I’m a Christian. I’m as culturally conservative as they come. But I can only roll my eyes when I hear about the so-called “War on Christmas.” Christians who have decided to fight this battle — insisting that malls and department stores sufficiently acknowledge Christmas, as if the message of the Gospel is at all advanced by a J.C. Penney cashier wearing a Santa hat — should keep four points in mind:

1) We don’t live in a Christian nation anymore.

It seems that many Christians want to be lied to. They want to live under the delusion — for a month, anyway — that America is devout and Godfearing. They feel oppressed by the lack of manger scenes and Christmas lights and Christmas greetings, seeming to forget that we lost our Christian identity years ago. We’re a country with record numbers of atheists, record numbers of empty churches, and large numbers of alleged Christians who know nothing about their faith and do not even attempt to follow its commandments or observe its precepts. Yet you want to hear “Merry Christmas”? Why? What do you think it proves? We know that we live in a godless, secular society. What is accomplished by pretending otherwise for a season?

2) If you’re upset about the “War on Christmas,” yet you do not actively practice your faith at any other time of the year, you should reassess your priorities.

Many Christians feel entitled to live in a Christmas wonderland filled with pretty lights and candy canes and stockings on the fireplace and Christmas music blaring from the overhead speakers at Walmart, even if they make no effort to actually live their faith at any other point of the year. They care deeply about preserving the fun stuff, but not much else.

I wonder: How many of the people who whine about not hearing “Merry Christmas” have even been inside a church since December 25 of last year? Yet now they are suddenly so overcome with Christian fervor that they want even Home Depot to be adorned in religious decor? They could not be bothered to go to church and sing praises to the Lord for the past 51 weeks, but now they want to hear praises to the Lord from the clerk at Sears?

Sure, there may be some devout and observant Christians who feel deeply offended by “Happy Holidays.” But I think they are few and far between, because, for one thing, serious Christians are likely to understand that “holiday” literally means “holy day.” There is nothing secular about the phrase, actually. For another, the “War on Christmas” is a battle tailor-made for people who are too lazy to fight any other battle. It’s an outrage for the non-spiritual. It’s an excuse for casual Christians to earn some easy points.

Here’s the truth we must face: the Church in America is not being killed from the outside. The secular, the non-Christian, even the Christian-haters are not destroying us. Christianity is not harmed in the slightest bit by some politically correct corporation banning Christmas decorations from its stores. Rather, the Church is collapsing because of exactly the kinds of Christians who want Christmas but not Christianity. It’s destroyed not by unbelievers who refuse to acknowledge Christmas, but by believers who only acknowledge it.

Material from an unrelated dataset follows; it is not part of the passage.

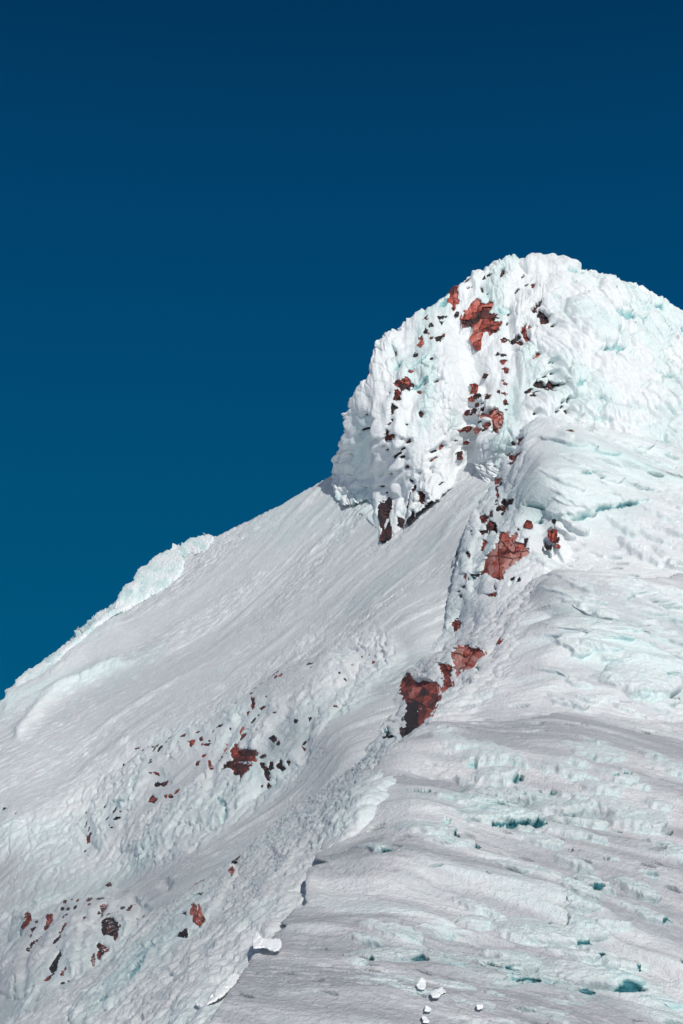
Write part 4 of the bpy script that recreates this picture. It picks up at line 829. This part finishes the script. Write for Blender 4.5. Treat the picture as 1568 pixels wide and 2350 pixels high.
CAVES = {
 'face': [(Z('R2',[(590,1230),(640,1150)]), 4, 4), (Z('R2',[(560,1090),(600,1060)]), 3, 3), (Z('LL',[(165,1445),(200,1390),(235,1270)]), 3.5, 6), (Z('LL',[(400,1400),(470,1320)]), 3, 4), (Z('LL',[(870,880),(930,830)]), 3, 4), (Z('LL',[(250,720),(320,600)]), 4, 5), (Z('R4',[(10,205),(35,185)]), 3, 5), (Z('R4',[(985,270),(1010,215)]), 5, 6), (Z('R4',[(650,270),(680,235)]), 5, 5), (Z('R4',[(520,190),(580,195)]), 5, 5), (Z('R4',[(980,180),(1010,200)]), 8, 6),(Z('R2',[(1130,1240),(1230,1160)]), 4, 6)],
 'dome': [(Z('BE',[(745,810),(900,860)]), 11, 12), (Z('BE',[(700,1180),(810,1175)]), 10, 11), (Z('BE',[(585,1210),(680,1195)]), 6, 8), (Z('BE',[(330,395),(430,420)]), 5, 10), (Z('BE',[(1205,1230),(1265,1275)]), 4, 8), (Z('BE',[(1110,1440),(1190,1445)]), 6, 9), (Z('BE',[(1250,1480),(1350,1490)]), 7, 9), (Z('BE',[(1180,730),(1245,775)]), 5, 9), (Z('BE',[(1430,985),(1510,1030)]), 5, 9), (Z('BE',[(885,1240),(935,1240)]), 5, 7), (Z('BE',[(530,660),(600,700),(680,740)]), 4, 7), (Z('BE',[(340,520),(375,525)]), 3, 6), (Z('BE',[(1000,780),(1070,790)]), 3, 6), (Z('BE',[(800,990),(805,1060)]), 4, 6),
          (Z('R1',[(1075,660),(1110,640)]), 6, 8), (Z('R1',[(1170,700),(1230,740),(1330,745)]), 4, 7), (Z('R1',[(1150,780),(1215,795)]), 4, 8), (Z('R1',[(1130,265),(1180,285)]), 3, 5), (Z('R1',[(1390,580),(1440,600)]), 4, 7), (Z('R1',[(1540,600),(1568,620)]), 5, 7), (Z('R1',[(830,330),(800,320)]), 4, 5),
          (Z('DR',[(850,480),(900,500),(960,500)]), 7, 7), (Z('DR',[(290,430),(370,400)]), 7, 7), (Z('DR',[(1340,380),(1400,370)]), 5, 5), (Z('DL',[(630,420),(680,385)]), 4, 7), (Z('DL',[(770,660),(840,600),(890,550)]), 4, 7), (Z('DL',[(980,830),(1060,800),(1150,735)]), 5, 8), (Z('DL',[(1240,790),(1265,765)]), 4, 6), (Z('DL',[(1000,600),(1150,470)]), 4, 6), (Z('DB',[(140,860),(180,830)]), 9, 9), (Z('DB',[(650,530),(670,500)]), 6, 6), (Z('DB',[(300,940),(330,900)]), 4, 6), (Z('DB',[(840,1000),(870,920)]), 5, 6)],
 'hump3': [(Z('R1',[(1000,1190),(1100,1195),(1200,1170)]), 7, 6), (Z('R1',[(1200,1170),(1340,1172),(1405,1155)]), 4, 5), (Z('R1',[(1120,1035),(1210,1035)]), 3, 6), (Z('R1',[(1150,835),(1180,840)]), 3, 5), (Z('ZF',[(1030,460),(1110,455)]), 5, 7), (Z('ZF',[(1050,610),(1080,590)]), 5, 8), (Z('ZF',[(1230,1000),(1270,900)]), 4, 6), (Z('ZF',[(320,830),(300,800)]), 4, 6), (Z('ZF',[(320,1130),(330,1080)]), 5, 7), (Z('ZF',[(380,1030),(400,1060)]), 4, 6), (Z('ZF',[(400,1300),(440,1270)]), 6, 7), (Z('ZF',[(170,1220),(190,1180)]), 4, 6), (Z('ZF',[(850,1350),(890,1290)]), 3, 6), (Z('ZF',[(420,790),(435,770)]), 3, 5)],
 'hump2': [(Z('R3',[(1330,765),(1450,780),(1560,770)]), 5, 9), (Z('R3',[(1480,200),(1530,200)]), 4, 8), (Z('R3',[(1100,470),(1130,465)]), 2.5, 5), (Z('R3',[(1310,490),(1350,495)]), 2.5, 6), (Z('R3',[(1330,550),(1350,555)]), 2, 6), (Z('R3',[(1270,465),(1330,480)]), 2.5, 5), (Z('R3',[(1310,350),(1350,352)]), 2, 5), (Z('R3',[(1240,345),(1270,350)]), 2, 5), (Z('R3',[(1470,705),(1500,710)]), 3, 6), (Z('ZC',[(110,1170),(170,1180)]), 12, 12), (Z('ZC',[(1100,430),(1150,415)]), 4, 6), (Z('ZC',[(1030,620),(1055,600)]), 4, 7), (Z('ZC',[(700,110),(740,60)]), 4, 7), (Z('ZC',[(560,240),(590,215)]), 4, 6), (Z('R3',[(510,530),(545,470)]), 4, 8)],
 'hump1': [(Z('BD',[(320,955),(640,960),(930,945)]), 4.5, 9), (Z('BD',[(480,700),(600,640),(650,620)]), 6, 8), (Z('BD',[(390,735),(520,755)]), 5, 11), (Z('BD',[(1110,800),(1240,785),(1350,790)]), 5, 10), (Z('BD',[(570,380),(660,385)]), 4, 9), (Z('BD',[(30,235),(130,245)]), 4, 7), (Z('BD',[(820,495),(870,498)]), 2.5, 8), (Z('BD',[(950,530),(1030,525)]), 2.5, 8), (Z('BD',[(640,540),(700,545)]), 2.5, 7), (Z('BD',[(60,1210),(130,1185)]), 5, 9), (Z('BD',[(60,655),(85,660)]), 2.5, 6), (Z('BD',[(30,925),(70,925)]), 2.5, 5),
           (Z('R5',[(775,875),(865,872)]), 5, 11), (Z('R5',[(660,865),(740,870)]), 5, 9), (Z('R5',[(1195,935),(1265,938)]), 5, 11), (Z('R5',[(375,85),(450,87)]), 3, 8), (Z('R5',[(430,40),(460,45)]), 2.5, 8), (Z('R5',[(500,235),(540,225)]), 6, 8), (Z('R5',[(550,285),(585,290)]), 4, 10), (Z('R5',[(620,340),(650,340)]), 4, 10), (Z('R5',[(210,385),(240,385)]), 3, 9), (Z('R5',[(170,845),(190,845)]), 3, 9), (Z('R5',[(50,803),(65,804)]), 3, 8), (Z('R5',[(365,830),(385,832)]), 3, 9), (Z('R5',[(1120,510),(1250,510)]), 4, 9), (Z('R5',[(1265,242),(1305,243)]), 3, 9), (Z('R5',[(1500,262),(1525,262)]), 3, 9), (Z('R5',[(1480,660),(1525,652)]), 3, 9), (Z('R5',[(1170,802),(1215,800)]), 4, 11), (Z('R5',[(1370,835),(1392,836)]), 3, 9), (Z('R5',[(1090,740),(1165,742)]), 3.5, 9), (Z('R5',[(970,645),(1000,645)]), 3, 8), (Z('R5',[(1255,45),(1275,45)]), 2.5, 8), (Z('R5',[(1300,40),(1335,40)]), 3, 9), (Z('R5',[(915,68),(940,72)]), 2.5, 8), (Z('R5',[(970,78),(1010,78)]), 2.5, 8), (Z('R5',[(1065,360),(1080,362)]), 2, 6), (Z('R5',[(1095,357),(1110,358)]), 2, 6), (Z('R5',[(1220,397),(1240,397)]), 2, 6), (Z('R5',[(605,466),(622,467)]), 2, 7), (Z('R5',[(1340,505),(1375,510)]), 2, 6), (Z('R5',[(1490,802),(1510,803)]), 2, 5), (Z('R5',[(770,930),(850,930)]), 3, 8), (Z('R5',[(1065,970),(1100,973)]), 2.5, 8), (Z('R5',[(940,950),(970,948)]), 2.5, 7), (Z('R5',[(420,440),(440,440)]), 2.5, 8),
           (Z('R4',[(600,880),(660,820),(710,790)]), 12, 5), (Z('R4',[(470,1040),(520,1020)]), 6, 7), (Z('R4',[(400,1110),(430,1080)]), 5, 7), (Z('R4',[(610,930),(680,850)]), 4, 5), (Z('LM',[(1030,890),(1090,880)]), 5, 5), (Z('LM',[(1470,740),(1490,735)]), 4, 6), (Z('BA',[(830,380),(850,330),(870,280)]), 3, 9), (Z('BG',[(1380,1400),(1450,1410)]), 2, 7), (Z('BG',[(920,1470),(1000,1490)]), 2, 7), (Z('BG',[(250,1130),(350,1135)]), 3, 8)],
}
CAVES['lee'] = [c for c in CAVES['hump1'] if max(q[0] for q in c[0]) < 560]
CAVES['hump1'] = [c for c in CAVES['hump1'] if max(q[0] for q in c[0]) >= 560]
def lm1(x, y): return sst(24, 6, np.abs(x - 1e9))
def lm1_old(x, y):
    d, t, s = line_d(CREST1, x, y); return sst(-6, 8, -d * s)
def lm2(x, y):
    d, t, s = line_d([(1245,1295),(1233,1366),(1208,1420),(1190,1498),(1150,1581),(1080,1640),(950,1700)], x, y); return sst(-14, 8, d * s)
def lm3(x, y):
    d, t, s = line_d([(1235,940),(1225,1020),(1190,1080),(1200,1200),(1260,1290),(1240,1500)], x, y); return sst(-20, 10, d * s)
def jag(amp, f1=9.0, f2=26.0, sd=0):
    def w(x, y):
        return (amp * (pn(x / f1, y / f1, 80 + sd) + .9 * pn(x / f2, y / f2, 82 + sd)), amp * (pn(x / f1, y / f1, 84 + sd) + .9 * pn(x / f2, y / f2, 86 + sd)))
    return w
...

3) The ubiquitousness of Christmas only cheapens it and makes it less meaningful.

“Christmas” means “Christ’s Mass.” It is an intensely religious word with an intensely religious meaning, but that meaning has not been enhanced or more clearly understood by turning “Merry Christmas” into a rote greeting and Christmas itself into a secular and accessible celebration enjoyed by everyone, regardless of their religion. Indeed, it has had exactly the opposite effect.

If a retail store wants to wipe itself clean of Christmas decorations in an attempt to be more inclusive, good. It’s for the best. Christ is not glorified by plastic reindeer and decorative snowflakes anyway. There’s nothing wrong with those things, but it can’t be said that a store has “banned Christmas” by banning them. They have banned, rather, the commercial product loosely based on something vaguely resembling Christmas. They have, in that case, given up on trying to make Christmas “inclusive,” and gone back to being inclusive in a drab and secular way. And thank God for that. Why would we discourage them?

Ironically, the ones who wage a “War on Christmas” seem to have more respect for Christmas than many Christians have for it. They have recognized that Christmas is, in the end, a religious celebration. They have thus determined (correctly) that it is absurd to promote Christmas without affirming the religion attached to it. Because they do not affirm the religion, they do not acknowledge the holiday. In that sense, they preserve the religious significance of Christ’s Mass much more than a Christian who insists on seeing Christmas trees at the mall.

4) It’s not Christmas yet.

Christmas starts on December 25. We are currently in the season of Advent. If you want to be a stickler about holiday greetings, you should probably use the right one. “Have a blessed Advent” is the technically correct phrase for this time of year. That’s what we should be saying to each other. But I still don’t expect to hear it from the girl working the cash register at Burger King.